In the reams that have been written on the Woodford saga, commentators are always keen to stress that the circumstances surrounding the demise of the manager’s funds were unique; singular; idiosyncratic.
Enter Mark Barnett.
A contrarian, large-cap investor moving into the high-octane world of start-up and biotech investments. Poor performance. Investor redemptions. A Morningstar downgrade. Does it feel as though we’ve been here before?
I sincerely hope that we are not about to see Woodford: The Sequel, but the parallels between the funds of the two managers are impossible to ignore.
With around £11 billion of assets between the Income and High Income funds, Barnett still has a lot of wiggle room at the moment.
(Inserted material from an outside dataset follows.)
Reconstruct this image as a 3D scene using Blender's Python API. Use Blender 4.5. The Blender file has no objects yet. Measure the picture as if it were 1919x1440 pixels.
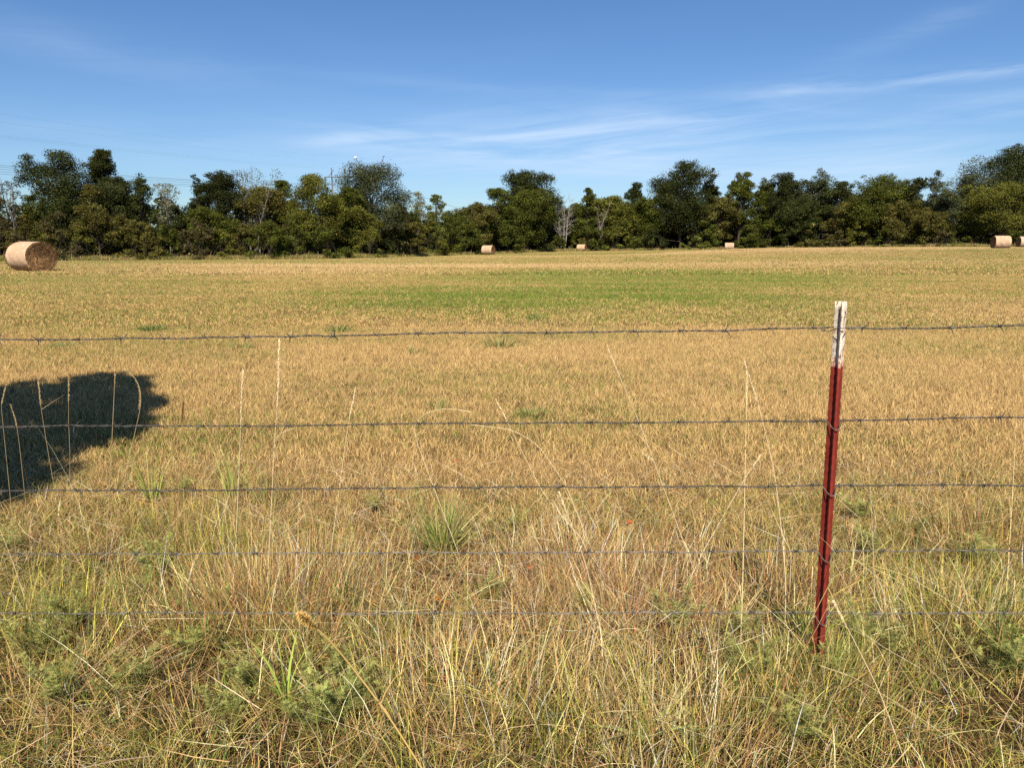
import bpy, math, random
import numpy as np
from mathutils import Vector, Matrix
R = math.radians
sc = bpy.context.scene
COL = sc.collection

# ------------------------------------------------------------------ camera
EYE, PITCH, F = 1.5, R(10.8), 1400.0          # F in pixels of the 1919 px wide photograph
cd = bpy.data.cameras.new('camera'); cam = bpy.data.objects.new('camera', cd); COL.objects.link(cam)
cam.location = (0, 0, EYE); cam.rotation_euler = (R(90) - PITCH, 0, 0)
cd.sensor_width = 36; cd.lens = F / 1919 * 36; cd.clip_start = 0.05; cd.clip_end = 6000
sc.camera = cam

def ray(px, py):
    u = (px - 959.5) / F; v = (720 - py) / F
    return np.array([u, math.cos(PITCH) + v * math.sin(PITCH), -math.sin(PITCH) + v * math.cos(PITCH)])
def at(px, py, D):                             # world point seen at a pixel, D metres ahead
    r = ray(px, py); t = D / r[1]
    return np.array([r[0] * t, D, EYE + r[2] * t])
def atz(px, py, z):                            # world point seen at a pixel, at height z
    r = ray(px, py); t = (z - EYE) / r[2]
    return np.array([r[0] * t, r[1] * t, z])
def azel(px, py):
    r = ray(px, py); return math.atan2(r[0], r[1]), math.atan2(r[2], math.hypot(r[0], r[1]))

# ------------------------------------------------------------------ light
SUN_EL, SUN_AZ = R(47.0), R(185)               # azimuth clockwise from +Y (behind the camera)
sun_dir = Vector((math.sin(SUN_AZ) * math.cos(SUN_EL), math.cos(SUN_AZ) * math.cos(SUN_EL), math.sin(SUN_EL)))
ld = bpy.data.lights.new('sun', 'SUN'); ld.energy = 5.0; ld.angle = R(0.53); ld.color = (1.0, 0.89, 0.72)
lo = bpy.data.objects.new('sun', ld); COL.objects.link(lo); lo.rotation_euler = sun_dir.to_track_quat('Z', 'Y').to_euler()
lo.location = (20, -30, 20)
sc.view_settings.view_transform = 'Standard'; sc.view_settings.look = 'None'
sc.view_settings.exposure = 0.72; sc.view_settings.gamma = 1.0; sc.view_settings.use_curve_mapping = False
sc.cycles.max_bounces = 4; sc.cycles.diffuse_bounces = 1; sc.cycles.glossy_bounces = 1; sc.cycles.transmission_bounces = 3
sc.cycles.transparent_max_bounces = 4
sc.cycles.use_denoising = False
sc.cycles.caustics_reflective = False; sc.cycles.caustics_refractive = False

class NT:
    def __init__(s, nt): s.nt = nt
    def n(s, t, **kw):
        x = s.nt.nodes.new(t)
        for k, v in kw.items():
            if k in x.inputs and not hasattr(x, k): x.inputs[k].default_value = v
            else: setattr(x, k, v)
        return x
    def l(s, a, b): s.nt.links.new(a, b)
    def _in(s, sock, v):
        if isinstance(v, bpy.types.NodeSocket): s.l(v, sock)
        else: sock.default_value = v
    def math(s, op, a, b=None, c=None, clamp=False):
        x = s.nt.nodes.new('ShaderNodeMath'); x.operation = op; x.use_clamp = clamp
        s._in(x.inputs[0], a)
        if b is not None: s._in(x.inputs[1], b)
        if c is not None: s._in(x.inputs[2], c)
        return x.outputs[0]
    def smooth(s, v, a, b, lo=0.0, hi=1.0):
        x = s.nt.nodes.new('ShaderNodeMapRange'); x.interpolation_type = 'SMOOTHSTEP'
        s._in(x.inputs[0], v); x.inputs[1].default_value = a; x.inputs[2].default_value = b
        x.inputs[3].default_value = lo; x.inputs[4].default_value = hi
        return x.outputs[0]
    def mix(s, f, a, b, mode='MIX'):
        x = s.nt.nodes.new('ShaderNodeMix'); x.data_type = 'RGBA'; x.blend_type = mode
        s._in(x.inputs[0], f)
        for k, v in ((6, a), (7, b)):
            if isinstance(v, bpy.types.NodeSocket): s.l(v, x.inputs[k])
            else: x.inputs[k].default_value = (*v, 1)
        return x.outputs[2]
    def xyz(s, x, y, z):
        c = s.nt.nodes.new('ShaderNodeCombineXYZ')
        for k, v in enumerate((x, y, z)): s._in(c.inputs[k], v)
        return c.outputs[0]
    def sep(s, v):
        c = s.nt.nodes.new('ShaderNodeSeparateXYZ'); s.l(v, c.inputs[0]); return c.outputs
    def noise(s, vec, scale, detail=4, rough=0.55, dist=0.0):
        x = s.nt.nodes.new('ShaderNodeTexNoise'); s.l(vec, x.inputs['Vector'])
        x.inputs['Scale'].default_value = scale; x.inputs['Detail'].default_value = detail
        x.inputs['Roughness'].default_value = rough; x.inputs['Distortion'].default_value = dist
        return x.outputs[0]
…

But investors may feel uneasy as they look through the manager’s portfolio and see a number of names that look familiar from another certain high-profile fund portfolio. Many of the stocks he shared with Woodford have been hit hard in the furore around that fund’s suspension and I worry that these small companies may now be more difficult to offload than ever before.
One thing Barnett does have on his side, however, is the might of Invesco and all that goes with working for a behemoth of a fund firm, including a big and powerful compliance, risk and oversight department.
Invesco was keen to point out that 80% of the assets in Barnett's portfolios are invested in companies worth at least £500 million - that is to say they are large, liquid stocks whose shares should be easy to offload if necessary. But I'm going to be watching with a keen interest over the coming months to see if the portfolios change shape.
This could be the time for big fund firms to prove their mettle over boutiques, and show why all those fund managers striking out on their own might be better off staying put and enjoying the wealth of resource available to them at bigger outfits.
On a side note, the downgrading of Barnett's funds by Morningstar analysts was an interesting first insight into how the enhanced ratings system will take shape as it's rolled out over the coming months.
Barnett's fund was downgraded from a Bronze to Neutral Morningstar Analyst Rating - but the more expensive share classes are now rated Negative.
Investors in the fund can decide for themselves whether to stay put and see if performance can pick up, but at the very least they should be making sure they're in the cheapest share class, so that fees aren't eating into the already meagre returns.
Pale, Male Fail
The lack of diversity in the investment industry is sometimes staggering. The City has a dreadful reputation as a pale, male and stale old boys' club and when we see research showing that 43 of 303 investment trust boards have no women of them, it is all too clear why that reputation persists.
Granted, progress has been made. As recently as 18 months ago, 60-odd trusts had all-male boards, so we’re moving in the right direction. But it’s not good enough.
This isn’t just a case of what’s fair and right, it’s about simple business sense. Diversity brings with it a range of skills and perspectives and has been proven time and again to translate to greater success and profitability. What’s not to like about that?
Stay Scam Safe
It is so saddening to hear about anyone being defrauded out of their hard-earned savings, and now we hear from the FCA and The Pensions Regulator that the average victim of a pensions scam loses £82,000 – the equivalent of 22 years of saving wiped out, often with a single phone call.
The Pension Freedoms were undoubtedly a fantastic way of empowering people to take charge of their own future in retirement, but they have also opened up tens of thousands of people to the unscrupulous tactics of heartless fraudsters.
We need the regulator to catch up on fraud and quickly, because these scams are increasingly smart and difficult to spot. But, in the meantime, we have to try and protect ourselves. If you get a call out of the blue offering a free pensions review or insisting you transfer money to a safe account, hang up. You should never be pressurised into making any financial decisions and never share your private details with someone you don’t know.
This isn’t a time to worry about being rude to a cold caller, it’s the time to make sure the money you’ve saved stays in your own pocket.